• _Given instruction_: Quote the material below exactly as written, from the first line to the line that holds "COL = SC.collection", endpoints included.

• _Entries supplied_:

....................

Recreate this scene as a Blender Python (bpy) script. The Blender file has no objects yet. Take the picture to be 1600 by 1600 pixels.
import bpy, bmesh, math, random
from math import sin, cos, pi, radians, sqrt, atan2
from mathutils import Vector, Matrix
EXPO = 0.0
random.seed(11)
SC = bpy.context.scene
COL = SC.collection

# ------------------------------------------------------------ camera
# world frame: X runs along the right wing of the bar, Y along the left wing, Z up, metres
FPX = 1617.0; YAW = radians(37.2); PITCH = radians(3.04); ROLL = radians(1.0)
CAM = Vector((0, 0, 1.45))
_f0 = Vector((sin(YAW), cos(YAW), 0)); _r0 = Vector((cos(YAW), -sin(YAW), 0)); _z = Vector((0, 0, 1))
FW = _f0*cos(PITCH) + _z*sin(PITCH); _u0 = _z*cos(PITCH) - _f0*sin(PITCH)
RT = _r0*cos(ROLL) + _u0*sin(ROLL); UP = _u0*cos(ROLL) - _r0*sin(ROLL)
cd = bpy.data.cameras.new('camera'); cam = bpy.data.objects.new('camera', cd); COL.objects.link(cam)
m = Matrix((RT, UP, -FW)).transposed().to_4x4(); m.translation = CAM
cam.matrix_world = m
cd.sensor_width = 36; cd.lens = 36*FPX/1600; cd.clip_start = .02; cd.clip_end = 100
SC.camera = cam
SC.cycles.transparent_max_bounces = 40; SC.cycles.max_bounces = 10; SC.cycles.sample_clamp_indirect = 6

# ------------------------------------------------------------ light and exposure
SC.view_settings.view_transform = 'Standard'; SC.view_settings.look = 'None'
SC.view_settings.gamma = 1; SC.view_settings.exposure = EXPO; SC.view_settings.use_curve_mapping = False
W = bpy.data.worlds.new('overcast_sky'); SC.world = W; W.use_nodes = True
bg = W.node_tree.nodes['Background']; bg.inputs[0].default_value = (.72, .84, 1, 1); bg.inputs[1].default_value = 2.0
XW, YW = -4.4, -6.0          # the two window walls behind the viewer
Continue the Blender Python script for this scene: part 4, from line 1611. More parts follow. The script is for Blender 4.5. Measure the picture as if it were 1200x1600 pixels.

....................

• _Result_:
Recreate this scene as a Blender Python (bpy) script. The Blender file has no objects yet. Take the picture to be 1600 by 1600 pixels.
import bpy, bmesh, math, random
from math import sin, cos, pi, radians, sqrt, atan2
from mathutils import Vector, Matrix
EXPO = 0.0
random.seed(11)
SC = bpy.context.scene
COL = SC.collection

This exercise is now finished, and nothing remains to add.